╭──

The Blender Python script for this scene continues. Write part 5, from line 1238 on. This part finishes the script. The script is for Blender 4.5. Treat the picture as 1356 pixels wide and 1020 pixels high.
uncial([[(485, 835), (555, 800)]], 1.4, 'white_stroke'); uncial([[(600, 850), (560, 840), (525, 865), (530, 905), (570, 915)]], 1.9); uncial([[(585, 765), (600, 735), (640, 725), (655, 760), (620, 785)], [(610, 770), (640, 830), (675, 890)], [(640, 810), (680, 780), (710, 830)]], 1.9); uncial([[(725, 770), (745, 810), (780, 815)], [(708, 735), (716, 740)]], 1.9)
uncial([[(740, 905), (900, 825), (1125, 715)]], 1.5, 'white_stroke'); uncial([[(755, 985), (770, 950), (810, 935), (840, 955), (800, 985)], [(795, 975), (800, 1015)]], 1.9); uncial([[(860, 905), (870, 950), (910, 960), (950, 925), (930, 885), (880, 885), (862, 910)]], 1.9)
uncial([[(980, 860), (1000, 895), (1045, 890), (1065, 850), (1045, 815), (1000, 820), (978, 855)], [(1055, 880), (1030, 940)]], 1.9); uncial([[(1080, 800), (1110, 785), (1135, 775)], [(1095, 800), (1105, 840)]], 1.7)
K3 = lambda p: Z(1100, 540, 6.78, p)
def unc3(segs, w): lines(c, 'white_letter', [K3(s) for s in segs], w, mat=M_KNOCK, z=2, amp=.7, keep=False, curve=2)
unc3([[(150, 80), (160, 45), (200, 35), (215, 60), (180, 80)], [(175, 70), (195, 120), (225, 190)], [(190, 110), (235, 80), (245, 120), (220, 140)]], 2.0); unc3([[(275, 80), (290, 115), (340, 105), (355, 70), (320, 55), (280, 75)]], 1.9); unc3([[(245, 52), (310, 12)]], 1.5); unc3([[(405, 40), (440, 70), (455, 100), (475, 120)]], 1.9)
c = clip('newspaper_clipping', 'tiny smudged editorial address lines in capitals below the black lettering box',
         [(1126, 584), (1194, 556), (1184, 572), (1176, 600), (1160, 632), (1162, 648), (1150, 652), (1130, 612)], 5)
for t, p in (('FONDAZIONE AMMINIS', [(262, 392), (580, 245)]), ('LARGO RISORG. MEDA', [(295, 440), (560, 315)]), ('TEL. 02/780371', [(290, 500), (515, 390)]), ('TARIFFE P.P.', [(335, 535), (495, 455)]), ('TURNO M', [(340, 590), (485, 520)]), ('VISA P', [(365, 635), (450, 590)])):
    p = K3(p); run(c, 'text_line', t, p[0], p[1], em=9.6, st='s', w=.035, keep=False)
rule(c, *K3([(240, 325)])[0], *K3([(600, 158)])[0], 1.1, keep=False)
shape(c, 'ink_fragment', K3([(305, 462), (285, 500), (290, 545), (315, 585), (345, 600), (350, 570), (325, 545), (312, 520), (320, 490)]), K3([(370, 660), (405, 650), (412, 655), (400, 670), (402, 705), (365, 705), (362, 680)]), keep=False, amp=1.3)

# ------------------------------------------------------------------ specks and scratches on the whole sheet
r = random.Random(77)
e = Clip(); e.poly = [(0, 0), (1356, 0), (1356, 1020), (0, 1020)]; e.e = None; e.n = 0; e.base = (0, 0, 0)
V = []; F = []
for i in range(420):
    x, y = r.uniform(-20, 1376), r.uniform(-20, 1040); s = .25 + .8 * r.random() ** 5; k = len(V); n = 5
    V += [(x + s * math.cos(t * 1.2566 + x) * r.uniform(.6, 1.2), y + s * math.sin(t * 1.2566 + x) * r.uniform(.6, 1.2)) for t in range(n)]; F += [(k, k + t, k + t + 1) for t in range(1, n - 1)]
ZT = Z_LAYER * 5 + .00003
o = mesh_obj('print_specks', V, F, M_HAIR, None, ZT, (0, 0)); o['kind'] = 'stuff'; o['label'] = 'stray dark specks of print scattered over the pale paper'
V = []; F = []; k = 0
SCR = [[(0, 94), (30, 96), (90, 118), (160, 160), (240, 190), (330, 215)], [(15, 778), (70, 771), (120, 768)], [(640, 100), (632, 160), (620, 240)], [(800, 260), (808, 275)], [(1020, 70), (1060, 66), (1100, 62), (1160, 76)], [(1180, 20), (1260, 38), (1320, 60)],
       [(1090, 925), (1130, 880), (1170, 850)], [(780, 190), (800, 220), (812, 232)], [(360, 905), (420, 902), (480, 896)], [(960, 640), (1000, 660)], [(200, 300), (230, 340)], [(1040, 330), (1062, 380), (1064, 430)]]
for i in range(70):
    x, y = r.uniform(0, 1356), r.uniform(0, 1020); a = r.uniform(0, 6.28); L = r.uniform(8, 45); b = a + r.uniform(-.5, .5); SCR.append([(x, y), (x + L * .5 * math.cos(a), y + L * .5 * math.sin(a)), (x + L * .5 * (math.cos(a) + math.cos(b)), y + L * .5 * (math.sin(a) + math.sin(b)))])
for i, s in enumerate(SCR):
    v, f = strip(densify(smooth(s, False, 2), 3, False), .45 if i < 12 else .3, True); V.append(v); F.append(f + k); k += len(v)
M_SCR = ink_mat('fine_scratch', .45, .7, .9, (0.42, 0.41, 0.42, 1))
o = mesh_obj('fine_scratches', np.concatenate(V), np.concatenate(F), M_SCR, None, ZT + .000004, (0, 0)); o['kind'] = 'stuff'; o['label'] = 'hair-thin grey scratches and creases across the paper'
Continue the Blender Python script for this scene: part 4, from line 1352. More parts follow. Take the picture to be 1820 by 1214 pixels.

╰──

__EXERCISE BRIEF__. Transcribe every entry exactly, omitting nothing.

__TASK OUTPUT__.
The Blender Python script for this scene continues. Write part 5, from line 1238 on. This part finishes the script. The script is for Blender 4.5. Treat the picture as 1356 pixels wide and 1020 pixels high.
uncial([[(485, 835), (555, 800)]], 1.4, 'white_stroke'); uncial([[(600, 850), (560, 840), (525, 865), (530, 905), (570, 915)]], 1.9); uncial([[(585, 765), (600, 735), (640, 725), (655, 760), (620, 785)], [(610, 770), (640, 830), (675, 890)], [(640, 810), (680, 780), (710, 830)]], 1.9); uncial([[(725, 770), (745, 810), (780, 815)], [(708, 735), (716, 740)]], 1.9)
uncial([[(740, 905), (900, 825), (1125, 715)]], 1.5, 'white_stroke'); uncial([[(755, 985), (770, 950), (810, 935), (840, 955), (800, 985)], [(795, 975), (800, 1015)]], 1.9); uncial([[(860, 905), (870, 950), (910, 960), (950, 925), (930, 885), (880, 885), (862, 910)]], 1.9)
uncial([[(980, 860), (1000, 895), (1045, 890), (1065, 850), (1045, 815), (1000, 820), (978, 855)], [(1055, 880), (1030, 940)]], 1.9); uncial([[(1080, 800), (1110, 785), (1135, 775)], [(1095, 800), (1105, 840)]], 1.7)
K3 = lambda p: Z(1100, 540, 6.78, p)
def unc3(segs, w): lines(c, 'white_letter', [K3(s) for s in segs], w, mat=M_KNOCK, z=2, amp=.7, keep=False, curve=2)
unc3([[(150, 80), (160, 45), (200, 35), (215, 60), (180, 80)], [(175, 70), (195, 120), (225, 190)], [(190, 110), (235, 80), (245, 120), (220, 140)]], 2.0); unc3([[(275, 80), (290, 115), (340, 105), (355, 70), (320, 55), (280, 75)]], 1.9); unc3([[(245, 52), (310, 12)]], 1.5); unc3([[(405, 40), (440, 70), (455, 100), (475, 120)]], 1.9)
c = clip('newspaper_clipping', 'tiny smudged editorial address lines in capitals below the black lettering box',
         [(1126, 584), (1194, 556), (1184, 572), (1176, 600), (1160, 632), (1162, 648), (1150, 652), (1130, 612)], 5)
for t, p in (('FONDAZIONE AMMINIS', [(262, 392), (580, 245)]), ('LARGO RISORG. MEDA', [(295, 440), (560, 315)]), ('TEL. 02/780371', [(290, 500), (515, 390)]), ('TARIFFE P.P.', [(335, 535), (495, 455)]), ('TURNO M', [(340, 590), (485, 520)]), ('VISA P', [(365, 635), (450, 590)])):
    p = K3(p); run(c, 'text_line', t, p[0], p[1], em=9.6, st='s', w=.035, keep=False)
rule(c, *K3([(240, 325)])[0], *K3([(600, 158)])[0], 1.1, keep=False)
shape(c, 'ink_fragment', K3([(305, 462), (285, 500), (290, 545), (315, 585), (345, 600), (350, 570), (325, 545), (312, 520), (320, 490)]), K3([(370, 660), (405, 650), (412, 655), (400, 670), (402, 705), (365, 705), (362, 680)]), keep=False, amp=1.3)

# ------------------------------------------------------------------ specks and scratches on the whole sheet
r = random.Random(77)
e = Clip(); e.poly = [(0, 0), (1356, 0), (1356, 1020), (0, 1020)]; e.e = None; e.n = 0; e.base = (0, 0, 0)
V = []; F = []
for i in range(420):
    x, y = r.uniform(-20, 1376), r.uniform(-20, 1040); s = .25 + .8 * r.random() ** 5; k = len(V); n = 5
    V += [(x + s * math.cos(t * 1.2566 + x) * r.uniform(.6, 1.2), y + s * math.sin(t * 1.2566 + x) * r.uniform(.6, 1.2)) for t in range(n)]; F += [(k, k + t, k + t + 1) for t in range(1, n - 1)]
ZT = Z_LAYER * 5 + .00003
o = mesh_obj('print_specks', V, F, M_HAIR, None, ZT, (0, 0)); o['kind'] = 'stuff'; o['label'] = 'stray dark specks of print scattered over the pale paper'
V = []; F = []; k = 0
SCR = [[(0, 94), (30, 96), (90, 118), (160, 160), (240, 190), (330, 215)], [(15, 778), (70, 771), (120, 768)], [(640, 100), (632, 160), (620, 240)], [(800, 260), (808, 275)], [(1020, 70), (1060, 66), (1100, 62), (1160, 76)], [(1180, 20), (1260, 38), (1320, 60)],
       [(1090, 925), (1130, 880), (1170, 850)], [(780, 190), (800, 220), (812, 232)], [(360, 905), (420, 902), (480, 896)], [(960, 640), (1000, 660)], [(200, 300), (230, 340)], [(1040, 330), (1062, 380), (1064, 430)]]
for i in range(70):
    x, y = r.uniform(0, 1356), r.uniform(0, 1020); a = r.uniform(0, 6.28); L = r.uniform(8, 45); b = a + r.uniform(-.5, .5); SCR.append([(x, y), (x + L * .5 * math.cos(a), y + L * .5 * math.sin(a)), (x + L * .5 * (math.cos(a) + math.cos(b)), y + L * .5 * (math.sin(a) + math.sin(b)))])
for i, s in enumerate(SCR):
    v, f = strip(densify(smooth(s, False, 2), 3, False), .45 if i < 12 else .3, True); V.append(v); F.append(f + k); k += len(v)
M_SCR = ink_mat('fine_scratch', .45, .7, .9, (0.42, 0.41, 0.42, 1))
o = mesh_obj('fine_scratches', np.concatenate(V), np.concatenate(F), M_SCR, None, ZT + .000004, (0, 0)); o['kind'] = 'stuff'; o['label'] = 'hair-thin grey scratches and creases across the paper'
Continue the Blender Python script for this scene: part 4, from line 1352. More parts follow. Take the picture to be 1820 by 1214 pixels.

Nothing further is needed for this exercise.